Quanto à ideia em si, Estados Unidos, Ucrânia e Europa até concordam de base. Faz todo o sentido criar uma zona desmilitarizada que sirva como um tampão entre as duas partes. Não faz é sentido, na lógica ocidental, que haja forças chinesas nessa mesma zona.

E se a ideia já parece má de base na perspetiva ucraniana, a lembrança de que a Rússia sugeriu algo semelhante durante as primeiras negociações para o fim da guerra – ocorridas na primavera de 2022 em Istambul – só dão força a essa posição.

Foi nessa mesma lógica que a Rússia propôs um conjunto de “Estados garantidores” da paz, num grupo formado por Estados Unidos, Reino Unido, França, China e a própria Rússia. A ideia era garantir a defesa da Ucrânia em caso de um ataque contra o país, não sendo propriamente claro como é que isso iria funcionar caso o ataque viesse do lado russo.

Algo semelhante ao que a Rússia conseguiu em 1994, no Memorando de Budapeste, em que passou a ser um dos Estados protetores da Ucrânia, além de Estados Unidos e Reino Unido.

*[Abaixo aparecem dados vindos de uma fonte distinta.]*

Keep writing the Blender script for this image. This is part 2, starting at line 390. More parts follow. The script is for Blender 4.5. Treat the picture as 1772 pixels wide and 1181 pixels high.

Tal como a possibilidade de a China estar no terreno, também este ponto é inegociável para a Ucrânia, que rejeita quaisquer negociações com estes termos. É que a Rússia queria que os cinco Estados que iriam representar aquele novo entendimento dessem unanimidade para uma intervenção militar em defesa da Ucrânia. Por outras palavras, se Moscovo decidisse voltar a atacar Kiev, bastava não aprovar a defesa do país atacado para que isso não acontecesse.

Além de tudo isso, a proposta da Rússia surgiu quando havia um claro ganho para a Rússia, que avançava a todo o gás em direção ao objetivo maximalista. Meses depois, com a contraofensiva de verão da Ucrânia, o Kremlin ficou numa zona bem mais fragilizadas, dando um maior poder de negociação a Kiev.

Quanto à China, que não se expressou muito mais para lá da sua defesa de um “papel construtivo”, o que não colou em Volodymyr Zelensky, que quer Pequim longe dos esforços de paz ou das garantias de segurança.

“Porque é que a China não está nas garantias? Primeiro, a China não nos ajudou a travar a guerra desde o início. Segundo, a China ajudou a Rússia ao abrir o mercado de drones”, afirmou o presidente ucraniano.

Uma ideia que até já vem de antes: “Não fizeram nada quando a Crimeia foi ocupada. É por isso que não precisamos de garantidores que não ajudam a Ucrânia e não ajudaram a Ucrânia quando foi mesmo preciso”.